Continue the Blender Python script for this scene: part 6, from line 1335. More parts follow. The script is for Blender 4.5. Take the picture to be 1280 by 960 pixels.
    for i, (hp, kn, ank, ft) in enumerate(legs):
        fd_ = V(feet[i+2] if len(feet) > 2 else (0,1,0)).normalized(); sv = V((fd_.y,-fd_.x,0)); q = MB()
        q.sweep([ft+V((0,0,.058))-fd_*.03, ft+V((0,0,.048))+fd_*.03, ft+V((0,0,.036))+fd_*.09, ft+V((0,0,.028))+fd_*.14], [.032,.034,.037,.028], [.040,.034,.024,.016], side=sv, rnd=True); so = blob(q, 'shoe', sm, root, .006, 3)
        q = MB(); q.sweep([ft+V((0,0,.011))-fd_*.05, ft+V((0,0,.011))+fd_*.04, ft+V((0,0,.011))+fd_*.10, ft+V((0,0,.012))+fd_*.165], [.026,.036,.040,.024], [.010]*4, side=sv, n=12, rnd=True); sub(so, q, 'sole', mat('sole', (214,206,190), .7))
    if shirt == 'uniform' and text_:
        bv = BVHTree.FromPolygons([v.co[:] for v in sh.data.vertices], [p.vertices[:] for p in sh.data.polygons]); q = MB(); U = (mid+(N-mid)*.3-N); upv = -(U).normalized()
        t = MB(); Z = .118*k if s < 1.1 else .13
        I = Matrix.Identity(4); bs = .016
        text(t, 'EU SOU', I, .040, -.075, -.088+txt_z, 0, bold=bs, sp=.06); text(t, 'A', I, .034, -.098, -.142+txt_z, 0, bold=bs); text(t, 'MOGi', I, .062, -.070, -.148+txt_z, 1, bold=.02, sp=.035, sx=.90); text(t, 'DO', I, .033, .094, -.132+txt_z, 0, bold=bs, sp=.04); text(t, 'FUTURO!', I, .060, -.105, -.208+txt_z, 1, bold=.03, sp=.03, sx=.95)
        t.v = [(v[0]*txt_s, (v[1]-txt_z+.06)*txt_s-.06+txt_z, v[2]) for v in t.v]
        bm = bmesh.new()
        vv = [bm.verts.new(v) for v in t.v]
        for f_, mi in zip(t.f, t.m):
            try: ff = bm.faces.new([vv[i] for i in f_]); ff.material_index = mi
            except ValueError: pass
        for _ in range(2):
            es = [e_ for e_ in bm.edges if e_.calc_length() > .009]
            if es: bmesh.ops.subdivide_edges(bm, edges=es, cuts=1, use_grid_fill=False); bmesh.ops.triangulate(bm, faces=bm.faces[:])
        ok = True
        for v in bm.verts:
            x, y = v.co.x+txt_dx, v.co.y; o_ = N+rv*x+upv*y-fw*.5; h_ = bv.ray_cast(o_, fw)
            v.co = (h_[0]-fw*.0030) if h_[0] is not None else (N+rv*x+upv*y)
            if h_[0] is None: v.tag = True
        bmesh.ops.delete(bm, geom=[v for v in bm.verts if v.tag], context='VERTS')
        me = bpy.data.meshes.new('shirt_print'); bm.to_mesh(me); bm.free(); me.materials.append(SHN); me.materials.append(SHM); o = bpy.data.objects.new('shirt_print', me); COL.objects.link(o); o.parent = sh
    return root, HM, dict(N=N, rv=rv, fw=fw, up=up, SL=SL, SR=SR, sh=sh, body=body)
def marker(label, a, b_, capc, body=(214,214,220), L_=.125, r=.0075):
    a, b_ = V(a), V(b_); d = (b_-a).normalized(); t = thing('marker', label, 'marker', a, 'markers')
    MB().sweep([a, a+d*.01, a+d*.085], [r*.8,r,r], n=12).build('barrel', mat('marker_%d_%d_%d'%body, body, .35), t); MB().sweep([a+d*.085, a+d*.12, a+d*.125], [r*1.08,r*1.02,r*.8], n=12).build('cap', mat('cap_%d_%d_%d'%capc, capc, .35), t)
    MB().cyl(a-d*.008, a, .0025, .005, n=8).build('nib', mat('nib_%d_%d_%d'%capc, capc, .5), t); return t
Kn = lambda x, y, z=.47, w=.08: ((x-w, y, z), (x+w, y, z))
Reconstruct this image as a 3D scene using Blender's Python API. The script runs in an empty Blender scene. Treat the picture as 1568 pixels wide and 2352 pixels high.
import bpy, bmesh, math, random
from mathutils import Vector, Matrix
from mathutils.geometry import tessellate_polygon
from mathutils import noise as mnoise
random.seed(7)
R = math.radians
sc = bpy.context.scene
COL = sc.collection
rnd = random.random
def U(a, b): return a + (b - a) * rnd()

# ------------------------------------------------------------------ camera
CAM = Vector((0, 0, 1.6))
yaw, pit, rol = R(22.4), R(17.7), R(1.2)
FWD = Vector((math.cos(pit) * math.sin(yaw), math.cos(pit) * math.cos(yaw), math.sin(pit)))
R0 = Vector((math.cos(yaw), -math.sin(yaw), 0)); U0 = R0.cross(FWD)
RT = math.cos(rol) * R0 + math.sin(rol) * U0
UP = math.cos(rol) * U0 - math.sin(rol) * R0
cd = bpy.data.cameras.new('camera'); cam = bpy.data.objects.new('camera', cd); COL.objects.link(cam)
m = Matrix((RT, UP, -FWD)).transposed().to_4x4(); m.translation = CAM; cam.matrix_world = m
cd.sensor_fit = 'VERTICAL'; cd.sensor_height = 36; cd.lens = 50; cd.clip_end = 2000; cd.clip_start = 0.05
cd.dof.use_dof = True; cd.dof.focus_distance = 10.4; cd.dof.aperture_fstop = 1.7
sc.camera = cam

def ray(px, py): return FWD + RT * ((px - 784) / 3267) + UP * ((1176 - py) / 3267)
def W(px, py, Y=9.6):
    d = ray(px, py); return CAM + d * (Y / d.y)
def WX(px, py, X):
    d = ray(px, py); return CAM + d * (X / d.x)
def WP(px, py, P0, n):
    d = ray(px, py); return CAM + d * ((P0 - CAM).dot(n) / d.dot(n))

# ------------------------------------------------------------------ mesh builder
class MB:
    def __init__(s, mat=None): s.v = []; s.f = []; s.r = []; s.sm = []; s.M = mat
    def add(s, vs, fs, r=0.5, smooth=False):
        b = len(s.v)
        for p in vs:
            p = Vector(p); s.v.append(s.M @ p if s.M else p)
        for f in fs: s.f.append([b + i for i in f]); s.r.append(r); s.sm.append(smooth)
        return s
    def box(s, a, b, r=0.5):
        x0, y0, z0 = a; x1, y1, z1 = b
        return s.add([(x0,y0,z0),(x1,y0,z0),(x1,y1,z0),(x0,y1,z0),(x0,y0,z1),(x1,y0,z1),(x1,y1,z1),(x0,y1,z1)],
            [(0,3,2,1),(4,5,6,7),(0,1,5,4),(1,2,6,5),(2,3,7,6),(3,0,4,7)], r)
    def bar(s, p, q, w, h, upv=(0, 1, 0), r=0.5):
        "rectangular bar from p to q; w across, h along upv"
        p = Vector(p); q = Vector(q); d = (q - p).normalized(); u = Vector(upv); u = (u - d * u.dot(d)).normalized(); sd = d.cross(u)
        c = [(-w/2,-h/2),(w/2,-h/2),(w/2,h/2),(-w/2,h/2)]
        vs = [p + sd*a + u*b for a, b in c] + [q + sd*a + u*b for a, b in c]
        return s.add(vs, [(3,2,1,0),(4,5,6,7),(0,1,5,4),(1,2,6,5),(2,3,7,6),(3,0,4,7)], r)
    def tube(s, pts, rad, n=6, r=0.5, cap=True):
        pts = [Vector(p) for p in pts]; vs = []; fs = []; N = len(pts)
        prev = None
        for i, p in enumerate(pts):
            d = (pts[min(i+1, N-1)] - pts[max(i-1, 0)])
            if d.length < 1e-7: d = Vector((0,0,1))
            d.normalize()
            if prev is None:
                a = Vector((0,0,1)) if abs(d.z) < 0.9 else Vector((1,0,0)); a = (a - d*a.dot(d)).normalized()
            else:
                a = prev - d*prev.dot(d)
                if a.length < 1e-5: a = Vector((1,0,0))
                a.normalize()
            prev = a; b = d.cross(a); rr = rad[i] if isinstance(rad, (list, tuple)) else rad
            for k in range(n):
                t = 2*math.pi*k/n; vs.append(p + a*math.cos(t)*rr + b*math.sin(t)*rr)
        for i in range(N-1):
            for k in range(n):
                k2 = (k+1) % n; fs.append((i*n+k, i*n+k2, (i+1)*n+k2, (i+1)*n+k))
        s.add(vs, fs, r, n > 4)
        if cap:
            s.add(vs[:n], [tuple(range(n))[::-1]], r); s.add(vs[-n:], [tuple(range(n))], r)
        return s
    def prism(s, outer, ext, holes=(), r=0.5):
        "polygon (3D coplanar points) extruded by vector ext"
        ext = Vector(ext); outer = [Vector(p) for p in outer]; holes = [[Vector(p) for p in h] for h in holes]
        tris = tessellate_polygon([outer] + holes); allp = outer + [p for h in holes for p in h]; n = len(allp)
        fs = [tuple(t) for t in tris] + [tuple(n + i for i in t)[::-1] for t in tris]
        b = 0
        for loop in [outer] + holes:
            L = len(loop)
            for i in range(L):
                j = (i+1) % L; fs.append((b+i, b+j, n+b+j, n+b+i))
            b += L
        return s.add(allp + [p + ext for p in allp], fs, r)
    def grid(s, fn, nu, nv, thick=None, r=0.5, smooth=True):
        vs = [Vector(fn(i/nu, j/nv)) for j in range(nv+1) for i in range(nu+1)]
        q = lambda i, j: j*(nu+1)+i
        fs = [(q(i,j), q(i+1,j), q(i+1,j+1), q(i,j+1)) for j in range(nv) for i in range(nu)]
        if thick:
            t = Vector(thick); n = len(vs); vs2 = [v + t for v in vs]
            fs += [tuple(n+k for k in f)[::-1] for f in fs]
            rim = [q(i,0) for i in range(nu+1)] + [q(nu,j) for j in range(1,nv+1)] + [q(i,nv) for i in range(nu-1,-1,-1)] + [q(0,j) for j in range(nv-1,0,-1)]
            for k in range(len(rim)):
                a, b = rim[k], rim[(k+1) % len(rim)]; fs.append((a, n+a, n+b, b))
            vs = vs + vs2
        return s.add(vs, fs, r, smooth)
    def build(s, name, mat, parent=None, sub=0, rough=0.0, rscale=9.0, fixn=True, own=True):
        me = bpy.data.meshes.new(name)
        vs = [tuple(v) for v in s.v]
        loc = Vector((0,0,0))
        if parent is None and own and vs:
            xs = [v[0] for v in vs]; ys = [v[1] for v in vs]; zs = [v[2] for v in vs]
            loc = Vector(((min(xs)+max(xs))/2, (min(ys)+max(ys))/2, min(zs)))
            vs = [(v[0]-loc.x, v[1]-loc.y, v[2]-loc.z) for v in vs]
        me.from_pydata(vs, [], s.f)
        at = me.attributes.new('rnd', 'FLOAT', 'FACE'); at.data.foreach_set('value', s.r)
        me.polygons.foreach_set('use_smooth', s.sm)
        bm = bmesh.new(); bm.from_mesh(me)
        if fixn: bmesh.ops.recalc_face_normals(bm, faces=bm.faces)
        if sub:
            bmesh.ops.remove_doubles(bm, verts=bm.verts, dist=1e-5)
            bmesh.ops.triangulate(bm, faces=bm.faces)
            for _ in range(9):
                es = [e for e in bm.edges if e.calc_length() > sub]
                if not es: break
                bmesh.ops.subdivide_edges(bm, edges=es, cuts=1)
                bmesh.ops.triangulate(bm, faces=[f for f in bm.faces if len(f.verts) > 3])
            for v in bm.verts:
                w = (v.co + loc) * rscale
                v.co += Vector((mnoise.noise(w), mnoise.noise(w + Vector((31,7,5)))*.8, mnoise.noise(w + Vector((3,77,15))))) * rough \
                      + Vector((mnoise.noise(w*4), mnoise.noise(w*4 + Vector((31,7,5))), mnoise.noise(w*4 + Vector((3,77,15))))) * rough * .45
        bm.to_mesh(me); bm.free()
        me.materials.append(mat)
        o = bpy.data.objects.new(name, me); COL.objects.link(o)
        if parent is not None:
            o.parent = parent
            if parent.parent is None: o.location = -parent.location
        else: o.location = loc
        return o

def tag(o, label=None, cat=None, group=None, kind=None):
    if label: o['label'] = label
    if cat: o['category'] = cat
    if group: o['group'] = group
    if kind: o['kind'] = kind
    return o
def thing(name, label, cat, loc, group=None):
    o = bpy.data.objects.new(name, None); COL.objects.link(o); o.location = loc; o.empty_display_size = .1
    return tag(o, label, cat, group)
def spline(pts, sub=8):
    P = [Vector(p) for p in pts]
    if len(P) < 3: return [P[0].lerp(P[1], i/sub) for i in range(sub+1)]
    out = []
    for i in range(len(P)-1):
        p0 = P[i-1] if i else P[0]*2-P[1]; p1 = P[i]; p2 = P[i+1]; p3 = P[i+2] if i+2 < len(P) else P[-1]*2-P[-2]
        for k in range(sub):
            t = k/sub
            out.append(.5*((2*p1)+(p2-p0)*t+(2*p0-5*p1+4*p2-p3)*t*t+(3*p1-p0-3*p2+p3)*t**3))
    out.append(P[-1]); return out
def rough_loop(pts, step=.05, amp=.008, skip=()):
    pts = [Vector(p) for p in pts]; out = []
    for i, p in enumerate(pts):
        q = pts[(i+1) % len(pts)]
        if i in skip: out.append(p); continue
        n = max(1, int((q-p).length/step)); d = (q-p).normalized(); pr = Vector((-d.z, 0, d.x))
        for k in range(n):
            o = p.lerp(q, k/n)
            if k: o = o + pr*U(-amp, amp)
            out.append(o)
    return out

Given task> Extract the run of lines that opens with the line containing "Reconstruct this image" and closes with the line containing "sc.camera = cam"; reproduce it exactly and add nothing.

Task output>
Reconstruct this image as a 3D scene using Blender's Python API. The script runs in an empty Blender scene. Treat the picture as 1568 pixels wide and 2352 pixels high.
import bpy, bmesh, math, random
from mathutils import Vector, Matrix
from mathutils.geometry import tessellate_polygon
from mathutils import noise as mnoise
random.seed(7)
R = math.radians
sc = bpy.context.scene
COL = sc.collection
rnd = random.random
def U(a, b): return a + (b - a) * rnd()

# ------------------------------------------------------------------ camera
CAM = Vector((0, 0, 1.6))
yaw, pit, rol = R(22.4), R(17.7), R(1.2)
FWD = Vector((math.cos(pit) * math.sin(yaw), math.cos(pit) * math.cos(yaw), math.sin(pit)))
R0 = Vector((math.cos(yaw), -math.sin(yaw), 0)); U0 = R0.cross(FWD)
RT = math.cos(rol) * R0 + math.sin(rol) * U0
UP = math.cos(rol) * U0 - math.sin(rol) * R0
cd = bpy.data.cameras.new('camera'); cam = bpy.data.objects.new('camera', cd); COL.objects.link(cam)
m = Matrix((RT, UP, -FWD)).transposed().to_4x4(); m.translation = CAM; cam.matrix_world = m
cd.sensor_fit = 'VERTICAL'; cd.sensor_height = 36; cd.lens = 50; cd.clip_end = 2000; cd.clip_start = 0.05
cd.dof.use_dof = True; cd.dof.focus_distance = 10.4; cd.dof.aperture_fstop = 1.7
sc.camera = cam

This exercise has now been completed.